Much has been made of Dylan’s influences—everyone from Rimbaud and Woody Guthrie to Jesus and Blind Willie McTell—and in Señor I hear echoes of John Donne’s beautiful but brutal holy sonnet, Batter my heart, three-person’d God (1633).

 

Batter my heart, three-person’d God, for you

As yet but knock, breathe, shine, and seek to mend;

That I may rise and stand, o’erthrow me, and bend

Your force to break, blow, burn, and make me new

 

Both poems share a sense of violence, foreboding and overpowering spiritual lust. Of wanting to be brought completely to one’s knees and to absolute surrender to Señor.

 

 

The critics were lukewarm to scathing of Street Legal. The musical pandits Christagau and Marcus labelled it ‘horrendous’ and ‘unlistenable’. But as Dylan reminded us way back when the times are always changing and today Street Legal is considered a diamond in the rough. Not as brilliant as his best but certainly superior to the original debunking it received.

 

Regardless of the critics, Dylan’s peers have always found Senor (Tales of Yankee Power) to be a powerful creation. There are a multitude of covers available on the internet from all sorts of angles. Here are three that are particularly good.

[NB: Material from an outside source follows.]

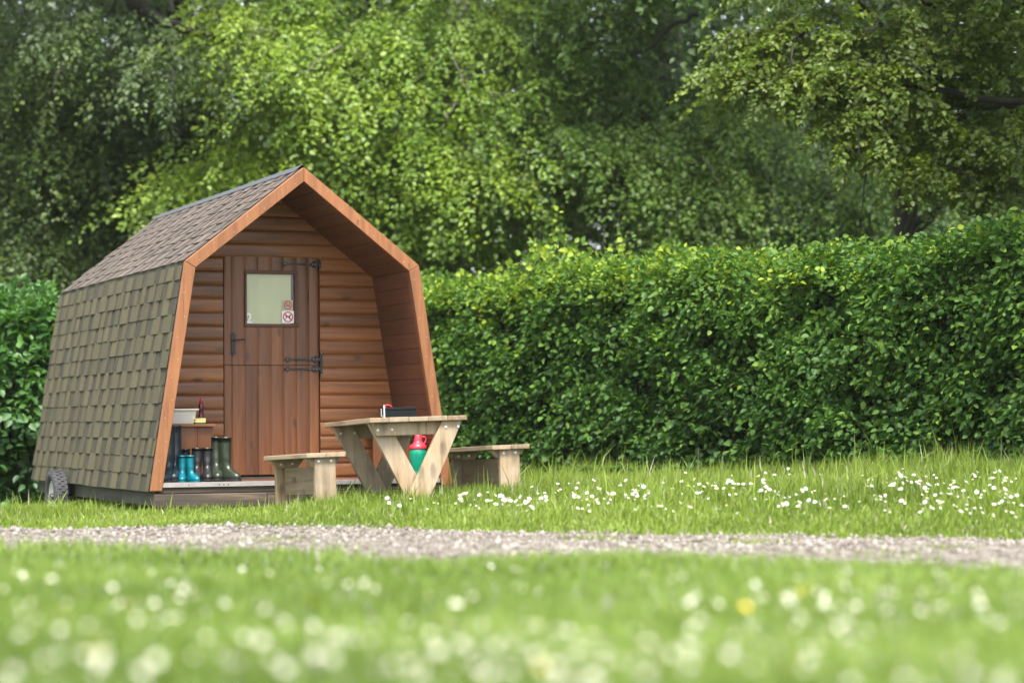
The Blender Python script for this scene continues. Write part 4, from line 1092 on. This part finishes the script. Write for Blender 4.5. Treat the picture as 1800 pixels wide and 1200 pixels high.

Let’s start with a live version from the man himself from 1978.

Willie Nelson and Tucson’s Calexico give an absolutely stunning, Tex-Mex interpretation in the Dylan bio-pic I’m Not There. Nelson’s elastic and worn vocal style is counterbalanced by a sweet Mexacali trumpet trio and his familiar pick/strumming guitar work.

Diva de Lai is a group that combined heavy rock with opera to give expression to their love of Bob Dylan! Karin Shifrin, classically trained opera star sends chills down your spine in this version which takes the songs inherent dramatic, spiritual tension to Himalayan heights!

There was probably no bigger fan of Dylan in the music world than Jerry Garcia (or Joan Baez or The Band or…)  He covered many of Bob’s songs throughout his career with Senor being one of favorites. This is a loving straight ahead telling of the story, nothing fancy but solid and full of Garcia’s characteristic guitar magic.